Un portrait de De Gaulle convaincant…
Ce colonel De Gaulle est maladroit, emprunté comme un grand oiseau sans horizon, comme un albatros cloué au sol. Il y a du Don Quichotte dans sa quête, partant à l’aventure londonienne, galvanisé par un idéalisme tout chevaleresque. Il y a aussi une amusante allure d’OSS 117, lui seul persuadé de la grandeur d’une France ridiculisée ; une France qu’il vante avec orgueil alors qu’elle est à genoux ; une France qu’il voit toujours gagnante, alors que la collaboration s’engage.
La folle obstination de De Gaulle est illustrée dans toute sa déraison, sa foi qui déplace les montagnes. Le perfectionniste Lambert Wilson compose un portrait pointilleux et convaincant de l’homme De Gaulle, celui qu’il fut avant d’être général.
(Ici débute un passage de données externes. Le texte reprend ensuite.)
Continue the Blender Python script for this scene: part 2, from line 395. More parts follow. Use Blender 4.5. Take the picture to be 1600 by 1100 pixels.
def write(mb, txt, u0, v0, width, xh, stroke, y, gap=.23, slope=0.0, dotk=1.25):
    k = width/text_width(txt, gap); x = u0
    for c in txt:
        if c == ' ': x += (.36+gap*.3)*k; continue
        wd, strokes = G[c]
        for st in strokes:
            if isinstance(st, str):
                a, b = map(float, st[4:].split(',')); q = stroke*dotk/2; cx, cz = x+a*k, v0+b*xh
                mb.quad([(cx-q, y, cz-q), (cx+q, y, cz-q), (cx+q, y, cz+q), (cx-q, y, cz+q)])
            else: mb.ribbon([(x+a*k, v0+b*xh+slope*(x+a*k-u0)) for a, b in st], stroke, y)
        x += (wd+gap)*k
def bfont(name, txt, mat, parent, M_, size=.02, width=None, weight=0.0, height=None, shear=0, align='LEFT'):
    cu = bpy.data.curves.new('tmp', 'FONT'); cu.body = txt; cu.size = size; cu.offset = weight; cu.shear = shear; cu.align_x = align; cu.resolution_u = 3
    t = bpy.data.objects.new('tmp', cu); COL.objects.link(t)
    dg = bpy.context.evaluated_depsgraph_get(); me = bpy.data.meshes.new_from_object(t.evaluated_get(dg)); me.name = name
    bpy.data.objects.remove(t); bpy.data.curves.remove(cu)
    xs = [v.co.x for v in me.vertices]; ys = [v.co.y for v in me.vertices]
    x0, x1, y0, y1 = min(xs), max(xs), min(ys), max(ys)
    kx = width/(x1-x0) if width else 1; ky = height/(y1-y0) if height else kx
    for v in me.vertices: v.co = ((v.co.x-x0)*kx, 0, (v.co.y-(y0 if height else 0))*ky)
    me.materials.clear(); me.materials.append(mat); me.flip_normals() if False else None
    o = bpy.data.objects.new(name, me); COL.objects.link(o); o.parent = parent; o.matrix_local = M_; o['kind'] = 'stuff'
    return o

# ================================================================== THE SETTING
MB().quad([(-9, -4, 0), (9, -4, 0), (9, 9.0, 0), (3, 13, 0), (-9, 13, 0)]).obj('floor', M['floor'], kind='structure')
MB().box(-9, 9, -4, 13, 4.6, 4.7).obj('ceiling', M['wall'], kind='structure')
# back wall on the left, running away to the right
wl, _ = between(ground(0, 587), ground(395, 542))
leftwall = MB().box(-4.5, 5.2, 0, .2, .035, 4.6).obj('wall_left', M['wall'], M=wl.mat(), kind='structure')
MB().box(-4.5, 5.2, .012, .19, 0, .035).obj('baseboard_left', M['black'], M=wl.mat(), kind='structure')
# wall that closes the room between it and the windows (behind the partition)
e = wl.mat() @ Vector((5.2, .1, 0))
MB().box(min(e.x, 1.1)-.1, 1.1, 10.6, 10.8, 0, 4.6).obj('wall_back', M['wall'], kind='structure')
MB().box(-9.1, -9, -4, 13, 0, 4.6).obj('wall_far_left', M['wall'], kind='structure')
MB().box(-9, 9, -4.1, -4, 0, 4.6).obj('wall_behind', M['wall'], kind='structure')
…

Un homme qui doute de son destin, de sa force, qui ne sait ni placer son corps dans la pièce, ni sa voix dans le micro.
Le Bomin développe ainsi un double enjeu scénaristique : Premièrement, que va-t-il advenir de la famille De Gaulle ? Cette intrigue est éventée par tous les livres d’Histoire, et offre malheureusement assez peu de suspense. Elle est réalisée sans grand sens du romanesque et n’évite pas les clichés maladroits (la main dans les champs de blé à la Gladiator…). Elle ne fait pas non plus montre d’une grande alchimie entre Yvonne et Charles, qui rejouent un long, très long dimanche de fiançailles.
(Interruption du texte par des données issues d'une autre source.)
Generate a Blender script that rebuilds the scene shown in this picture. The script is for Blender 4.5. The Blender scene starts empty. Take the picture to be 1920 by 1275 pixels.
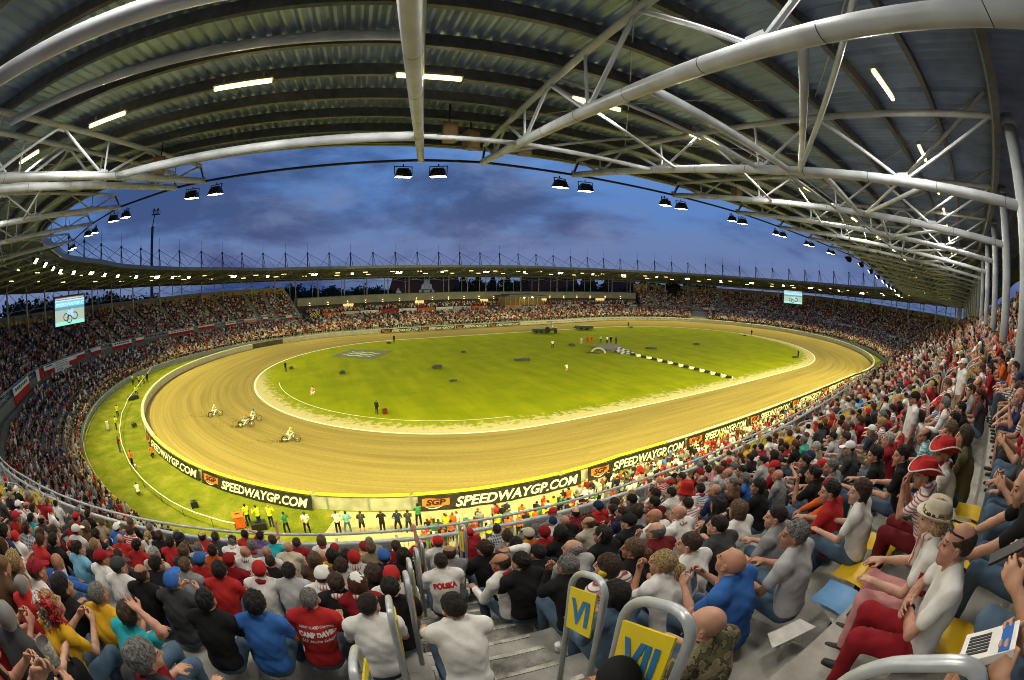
import bpy, bmesh, math, random
import numpy as np
from math import sin, cos, pi, radians, sqrt, atan2, hypot
from mathutils import Vector, Matrix
from mathutils.bvhtree import BVHTree
random.seed(7); rng = np.random.default_rng(7)
sc = bpy.context.scene
COL = sc.collection

# ------------------------------------------------------------------ camera (fisheye lens, 137 degrees across)
YAW, PITCH, ROLL = 0.46373, 0.154582, 0.0082712
CAM = np.array([-52.480, -70.647, 16.0])
OL, OR = 29.5317, 32.1197           # the infield oval: half straight and bend radius
sa, ca = sin(YAW), cos(YAW)
Fh = np.array([sa, ca, 0.]); Rh = np.array([ca, -sa, 0.]); Zh = np.array([0., 0., 1.])
fwd = cos(PITCH)*Fh - sin(PITCH)*Zh; up0 = cos(PITCH)*Zh + sin(PITCH)*Fh
rgt = cos(ROLL)*Rh + sin(ROLL)*up0; upv = -sin(ROLL)*Rh + cos(ROLL)*up0
cd = bpy.data.cameras.new("camera"); cam = bpy.data.objects.new("camera", cd); COL.objects.link(cam)
cam.matrix_world = Matrix(((rgt[0], upv[0], -fwd[0], CAM[0]), (rgt[1], upv[1], -fwd[1], CAM[1]), (rgt[2], upv[2], -fwd[2], CAM[2]), (0, 0, 0, 1)))
cd.type = 'PANO'; cd.panorama_type = 'FISHEYE_EQUISOLID'
cd.sensor_width = 36.0; cd.fisheye_lens = 842.484*36/1920; cd.fisheye_fov = pi
cd.clip_start = 0.05; cd.clip_end = 3000
sc.camera = cam

# ------------------------------------------------------------------ dusk sky
W = bpy.data.worlds.new("World"); sc.world = W; W.use_nodes = True
nt = W.node_tree; nt.nodes.clear(); N = nt.nodes.new; LK = nt.links.new
wo = N('ShaderNodeOutputWorld'); bg = N('ShaderNodeBackground'); LK(bg.outputs[0], wo.inputs[0])
tc = N('ShaderNodeTexCoord')
sep = N('ShaderNodeSeparateXYZ'); LK(tc.outputs['Generated'], sep.inputs[0])
def ramp(fac, stops, interp='EASE'):
    r = N('ShaderNodeValToRGB'); r.color_ramp.interpolation = interp
    el = r.color_ramp.elements
    while len(el) < len(stops): el.new(0.5)
    for e, (p, c) in zip(el, stops): e.position = p; e.color = (*c, 1) if len(c) == 3 else c
    LK(fac, r.inputs[0]); return r.outputs[0]
base = ramp(sep.outputs[2], [(0.0, (.145, .21, .40)), (.05, (.10, .19, .42)), (.14, (.072, .195, .52)), (.30, (.10, .25, .62)), (.7, (.06, .13, .30))])
def wnoise(scale, sc3, detail=6, rough=.55, dist=0.0):
    m = N('ShaderNodeMapping'); m.inputs['Scale'].default_value = sc3; LK(tc.outputs['Generated'], m.inputs[0])
    n = N('ShaderNodeTexNoise'); n.inputs['Scale'].default_value = scale; n.inputs['Detail'].default_value = detail
    n.inputs['Roughness'].default_value = rough; n.inputs['Distortion'].default_value = dist
    LK(m.outputs[0], n.inputs[0]); return n.outputs['Fac']
def wmix(a, b, fac):
    m = N('ShaderNodeMix'); m.data_type = 'RGBA'; LK(fac, m.inputs[0])
    LK(a, m.inputs[6])
    if isinstance(b, tuple): m.inputs[7].default_value = (*b, 1)
    else: LK(b, m.inputs[7])
    return m.outputs[2]
n1 = wnoise(1.9, (1, 1, 3.0), 6, .58, .25)
dark = ramp(n1, [(.41, (0, 0, 0)), (.60, (.95, .95, .95))])
n2 = wnoise(3.6, (1, 1, 2.4), 6, .6, .3)
wisp = ramp(n2, [(.50, (0, 0, 0)), (.74, (.7, .7, .7))])
c1 = wmix(base, (.013, .050, .195), dark)
c2 = wmix(c1, (.14, .205, .41), wisp)
sky = N('ShaderNodeTexSky'); sky.sky_type = 'NISHITA'; sky.sun_disc = False
sky.sun_elevation = radians(1.0); sky.sun_rotation = radians(200)
ad = N('ShaderNodeMix'); ad.data_type = 'RGBA'; ad.blend_type = 'ADD'; ad.inputs[0].default_value = 0.03
LK(c2, ad.inputs[6]); LK(sky.outputs[0], ad.inputs[7]); LK(ad.outputs[2], bg.inputs[0])
bg.inputs[1].default_value = 1.0
vs = sc.view_settings; vs.view_transform = 'Standard'; vs.look = 'None'; vs.exposure = 0.0; vs.gamma = 1.0
sc.render.engine = 'CYCLES'; sc.cycles.use_denoising = True; sc.cycles.max_bounces = 5; sc.cycles.filter_width = .95
sc.cycles.diffuse_bounces = 3; sc.cycles.glossy_bounces = 2; sc.cycles.transmission_bounces = 3; sc.cycles.sample_clamp_indirect = 4

# ------------------------------------------------------------------ materials
MATS = {}
def mat(name, col, rough=.7, metal=0., var=.12, scale=6., bump=0., bscale=40., emit=None, estr=0., spec=.4):
    if name in MATS: return MATS[name]
    m = bpy.data.materials.new(name); m.use_nodes = True; t = m.node_tree; b = t.nodes['Principled BSDF']
    b.inputs['Roughness'].default_value = rough; b.inputs['Metallic'].default_value = metal
    b.inputs['Specular IOR Level'].default_value = spec
    b.inputs['Base Color'].default_value = (*col, 1)
    if emit:
        b.inputs['Emission Color'].default_value = (*emit, 1); b.inputs['Emission Strength'].default_value = estr
    if var or bump:
        tcn = t.nodes.new('ShaderNodeTexCoord')
    if var:
        n = t.nodes.new('ShaderNodeTexNoise'); n.inputs['Scale'].default_value = scale; n.inputs['Detail'].default_value = 5
        t.links.new(tcn.outputs['Object'], n.inputs[0])
        r = t.nodes.new('ShaderNodeValToRGB'); e = r.color_ramp.elements
        e[0].position = .3; e[1].position = .72
        e[0].color = (*[c*(1-var*1.6) for c in col], 1); e[1].color = (*[min(1, c*(1+var)) for c in col], 1)
        t.links.new(n.outputs['Fac'], r.inputs[0]); t.links.new(r.outputs[0], b.inputs['Base Color'])
    if bump:
        n2 = t.nodes.new('ShaderNodeTexNoise'); n2.inputs['Scale'].default_value = bscale; n2.inputs['Detail'].default_value = 4
        t.links.new(tcn.outputs['Object'], n2.inputs[0])
        bp = t.nodes.new('ShaderNodeBump'); bp.inputs['Strength'].default_value = bump; bp.inputs['Distance'].default_value = .02
        t.links.new(n2.outputs['Fac'], bp.inputs['Height']); t.links.new(bp.outputs[0], b.inputs['Normal'])
    MATS[name] = m; return m
M_conc = mat('concrete', (.36, .35, .32), .9, var=.22, scale=3, bump=.3, bscale=60)
M_concd = mat('concrete_dark', (.17, .17, .17), .9, var=.2, scale=2)
M_white = mat('white_steel', (.49, .54, .60), .40, var=.16, scale=1.7, bump=.06, bscale=14)
M_galv = mat('galvanised_steel', (.36, .37, .39), .45, .55, var=.12, scale=8)
M_purl = mat('purlin_steel', (.12, .125, .13), .5, .4, var=.2, scale=5)
M_sheet = mat('roof_sheet', (.24, .34, .54), .38, .5, var=.2, scale=.9)
M_black = mat('black_paint', (.012, .012, .014), .5, var=.0)
M_dark = mat('dark_blue_steel', (.02, .028, .05), .5, var=.0)
M_yel = mat('yellow_vinyl', (.72, .56, .02), .5, var=.05, scale=2)
M_rail = mat('rail_steel', (.52, .55, .57), .4, .25, var=.1, scale=10)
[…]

… qui n’est pas sublimé par la mise en scène
Deuxième enjeu : Comment De Gaulle va-t-il évoluer psychologiquement pour passer de l’homme qui doute à « celui qui a dit non ? ». Cette partie du scénario est de loin la plus intéressante, car elle se focalise sur la relation avec Anne de Gaulle. Dans ses mémoires, le Général disait qu’il n’aurait jamais pu être l’homme de Londres sans sa jeune fille handicapée, dont la force vitale l’inspirait chaque jour. La jeune Clémence qui joue Anne, est pour beaucoup dans la réussite de ce segment du métrage. Ces scènes père-fille sont probablement les plus touchantes du film, et permettent de comprendre la trajectoire personnelle de l’homme du 18 juin.
Le film a ainsi ses bons moments, comme l’affrontement tendu avec Pétain, les passes d’armes verbales avec Churchill, ou encore ces scènes de français à la dérive, fuyant sur les routes l’invasion allemande. Mais la mise en scène de Gabriel Le Bomin n’a pas le lyrisme nécessaire à la fresque de l’exode de 1940. Elle escamote finalement le grand récit national, réduit à la seule famille De Gaulle, récit qui ne retrouvera qu’un peu de couleur qu’au moment de l’appel radio de la BBC – au prix de copieux emprunts cinématographiques au Discours d’un roi de Tom Hooper. Une réalisation aussi impersonnelle aurait suffi pour François Hollande ; pas pour Charles De Gaulle.
N’échappant ainsi pas au piège de l’hagiographie, Gabriel Le Bomin se garde bien d’écorner l’image du grand Charles, ou même de porter sur lui un point de vue personnel. Trop respectueux du monument, il n’évite pas, comme Les Heures Sombres de Joe Wright avant lui, le syndrome du « musée Grévin ». Tourner un film de cinéma, cela consiste à sublimer la légende. Cela consiste aussi à la trahir.